Am 22. März 2017 hielt Prof. Dr. Katarina Pabel von der Universität Linz einen Vortrag zum Einfluss der Europäischen Menschenrechtskonvention (EMRK) auf die österreichische Rechtsordnung.
Nach einer kurzen Einleitung durch Prof. Dr. Michael Anderheiden stellte Pabel zunächst den Rang der EMRK in der österreichischen Rechtsordnung und entsprechende Besonderheiten des österreichischen Verfassungsrechts dar. So habe die EMRK in Österreich Verfassungsrang, was das Land von den anderen Vertragsstaaten der EMRK wesentlich unterscheide. Im österreichischen Verfassungsrecht finde sich auch kein Grundrechtekatalog, lediglich einzelne Grundrechte würden in einigen verschiedenen Gesetzen mit Verfassungsrang garantiert, so Pabel. Der Großteil an rechtspraktisch relevanten Grundrechten entstamme folglich, seit dem Beitritt Österreichs zur EMRK im Jahre 1954, ebendieser. Somit sprach Pabel in diesem Zusammenhang von einem inhaltlichen „Verschmelzen“ der österreichischen Grundrechte und denen in der EMRK.
Weiterhin erläuterte Pabel im Hauptteil ihres Vortrages den Einfluss der Rechtsprechung des Europäischen Gerichtshofes für Menschenrechte (EGMR) auf die österreichische Rechtsordnung. Dabei stellte Pabel, nachdem sie kurz die Bindung der österreichischen Gerichte an die Rechtsprechung des EGMR erläutert hatte, eine Klassifizierung dieses Einflusses in vier Kategorien vor. Die erste Kategorie ist die „grundlegende Änderung von Institutionen des Staates aufgrund der Rechtsprechung des EGMR“. Die zweite Kategorie betrifft die „Verfassungsänderungen aufgrund der Rechtsprechung des EGMR“. „Gesetzesänderungen aufgrund der Rechtsprechung des EGMR“ fallen in den dritten Bereich und zur letzten Kategorie zählen alle „Anpassungen der österreichischen Rechtsprechung aufgrund der Rechtsprechung des EGMR“.

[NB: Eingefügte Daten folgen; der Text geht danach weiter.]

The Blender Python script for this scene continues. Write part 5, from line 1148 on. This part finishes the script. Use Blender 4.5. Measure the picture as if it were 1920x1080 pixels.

Abschließend stellte Pabel allerdings fest, dass die Rechtsprechung des EGMR meist einzelfallbezogen sei und somit nicht alle Urteile in die österreichische Rechtsprechung übernommen werden dürften. Somit würden die Urteile des EGMR auch durch österreichische Gerichte häufig hinterfragt und zur Diskussion gestellt. Nichtsdestotrotz sei die EMRK für österreichische Gerichte eine Selbstverständlichkeit bei der Klärung von Grundrechtsfragen und dieses sei in Österreich auch nie angezweifelt worden. In einigen Fällen hätten sich die österreichischen Gerichte und der EGMR in ihrer Rechtsprechung sogar gegenseitig beeinflusst. Insgesamt sei der Einfluss der EMRK und der EGMR Rechtsprechung in Österreich als routinemäßig anzusehen und werde in der österreichischen Justiz, Verwaltung und Politik akzeptiert und befürwortet. Dieses kann schlussendlich als Besonderheit des österreichischen Grundrechtsschutzes angesehen werden, was auch bei der abschließenden Diskussionsrunde zum Ausdruck kam.